Connecticut Superior Court, Judicial District of Waterbury
Aug 19, 1992
1992 Ct. Sup. 7974 (Conn. Super. Ct. 1992)

Summary

denying motion for summary judgment on the ground that it could not conclude that the defendant, the manufacturer of two staking machines, was not a product seller

Summary of this case from Gilbane Building Co. v. Stamford Towers

Opinion

No. 096006

August 19, 1992.


MEMORANDUM OF DECISION


The plaintiff alleges in her complaint that she was employed by Eyelets for Industry where she operated staking machines. On August 6, 1988 while removing a box of rejected parts from staking machine number 97, her hand was drawn into the machine and severely injured. Her hand was pulled into the machine after being caught in an unguarded drive chain.

The plaintiff further alleges that staking machine #97 was sold to plaintiff's employer by the defendant, after it had manufactured the machine for such sale. Thus, the plaintiff's action is brought pursuant to Connecticut's Product's Liability Act, General Statutes 52-572m et seq., and essentially alleges two separate and distinct violations of the act: (1) that the machine was dangerous, both in operation and design, because of the unguarded drive chain; and (2) that the machine was defectively designed in that an operator, in an emergency, could not hit the "stop" button because it was not differentiated in appearance or form from the "on" button. Plaintiff alleges that she had attempted to hit the "stop" button but was unable to locate it in time to prevent injury to her hand.

After the pleadings were closed, the defendant filed a motion for summary judgment based on two grounds: (1) that the staking machine had been modified by plaintiff's employer in a manner which caused her injury, thus barring her claim against it; and (2) that in any event defendant does not fit the statutory definition of a "product seller" and thus plaintiff has no recourse pursuant to the Act. The plaintiff objects to both of these claims and the parties have filed extensive briefs, affidavits and other supporting exhibits and documents.

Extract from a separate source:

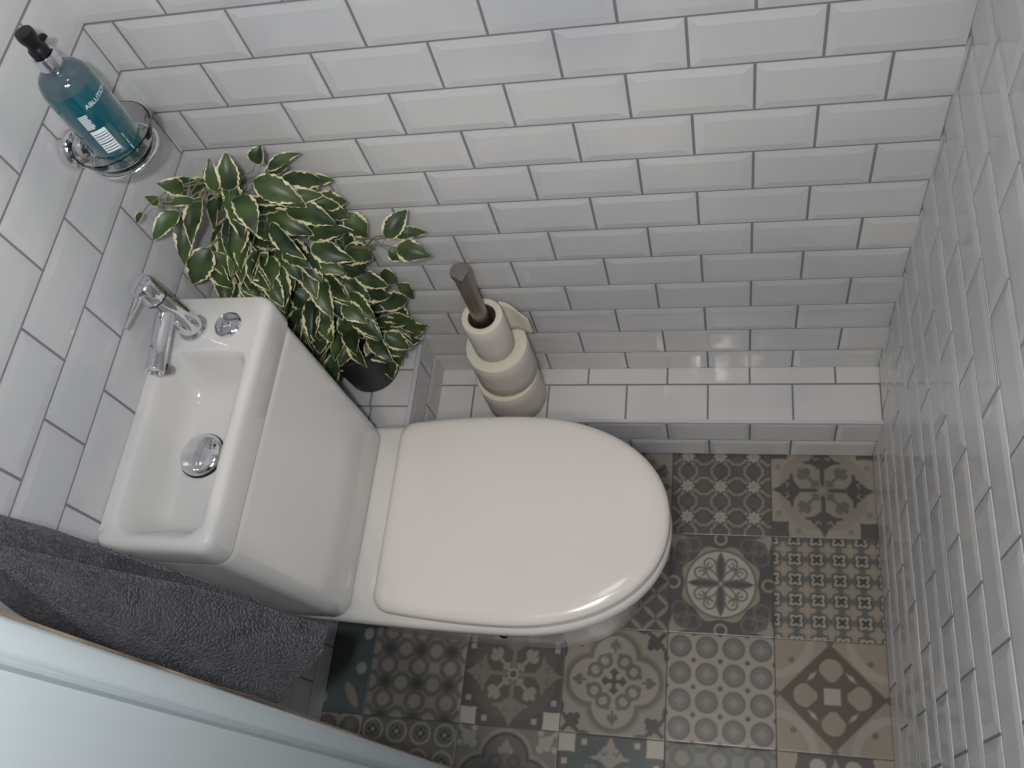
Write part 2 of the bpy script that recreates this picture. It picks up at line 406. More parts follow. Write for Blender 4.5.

"A product liability claim . . . may be asserted and shall be in lieu of all other claims against product sellers . . . for harm caused by a product." General Statutes 52-572n(a) (emphasis added). Thus, the Act applies only to product sellers. See also Regal Steel, Inc. v. Farmington Ready Mix, Inc., 36 Conn. Sup. 137, 139 (Super.Ct. 1980). This issue is dispositive, for if defendant is not a "product seller" then the act would not apply and summary judgment would be appropriate. If, however, defendant is considered a "product seller" under the Act, then the Act would apply and summary judgment would be inappropriate.

Defendant also claims that it is entitled to summary judgment because the staking machines were modified by the plaintiff's employer and this modification caused plaintiff's injuries. See 52-572p(a) (product seller not liable if product modified unless: (1) modified in accordance with seller's instructions; (2) seller consented to modification; and (3) seller could have reasonably anticipated the modification.) This issue cannot, however, be decided on this motion. Although no Connecticut court has decided this issue, it is presumed that questions and issues of modification of products are questions of proximate cause, as courts of other jurisdictions have held. See e.g. Ogle v. Caterpillar Tractor Co., 716 P.2d 334, 345-346 (Wyo. 1986) (summary judgment denied because issue of modification, "like other issues of proximate cause, are ordinarily `left to the jury for its factual determination.'") In Connecticut, "[p]roximate cause is ordinarily a question of fact. Conclusions of proximate cause are to be drawn by the jury and not by the court." Lomanino v. LaChance Farms, Inc., 17 Conn. App. 436, 440 (1989) (citations omitted). Furthermore, defendant does not even address plaintiff's claim that the stop button was defectively designed. Accordingly, if defendant is a "product seller," summary judgment would be inappropriate.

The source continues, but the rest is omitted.